The first stage was along the eastern coast of the Eyre Peninsula. Our schedule did not allow for stops to look at, or explore, the number of potentially interesting small settlements along that coast.

We reached Port Augusta in good time. Refuelled truck at $1.02cpl.

The forecast here was for 38 degrees by midday!

We continued on, up through the Horrocks Pass, where the long climb up did raise the temperature level on Truck, somewhat.

Then it was on through Wilmington, and the rather flat grain growing country of the mid-north. As the road bent around, there were occasional glimpses of the blue Flinders Ranges behind us.

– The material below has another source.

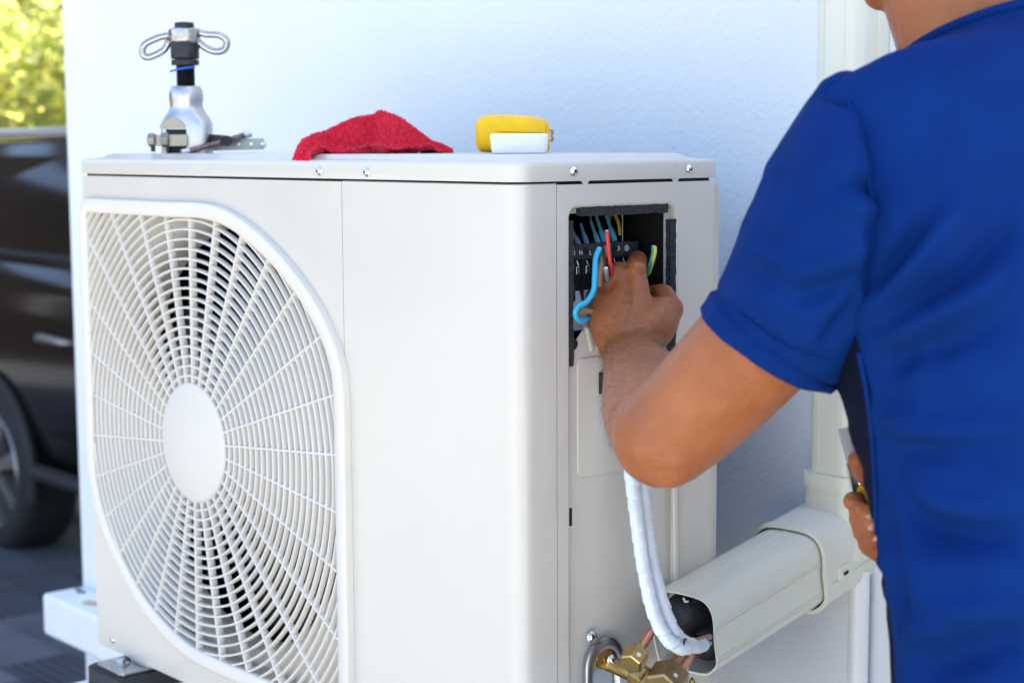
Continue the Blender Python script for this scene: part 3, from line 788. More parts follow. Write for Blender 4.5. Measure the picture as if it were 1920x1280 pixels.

We stopped for lunch near Orroroo, at the giant red gum tree, an impressive specimen thought to be hundreds of years old.

12-12-2000 tree.jpg

Very elderly red gum tree at Orroroo

Rather than stop at Peterborough or Burra, we decided to push on to Morgan, because that would break the back of the hot, arid country driving.

The last part, through the hottest part of the afternoon, was really hard going, but worth it because the dreariest part was over.

We got to Morgan at 4.15pm. It was still very hot.

At the Riverside Caravan Park, beside the mighty Murray River, we were able to stay hitched up. That cost $15.85.

I bought a few salad items from the park shop, to go with tea, but not much because I was not sure about fruit fly quarantine checks tomorrow.

With a salad, we had the chicken I’d cooked yesterday – very nice.

After tea, we walked along the river and through the historic area of this once busy riverboat port. Watched the vehicle ferry or punt, take the odd vehicle across the river.

The river level was surprisingly high.

With the sun gone, the walk was quite pleasant.

There was a huge, pink, anvil shaped cloud in the distance and, later, a huge full moon.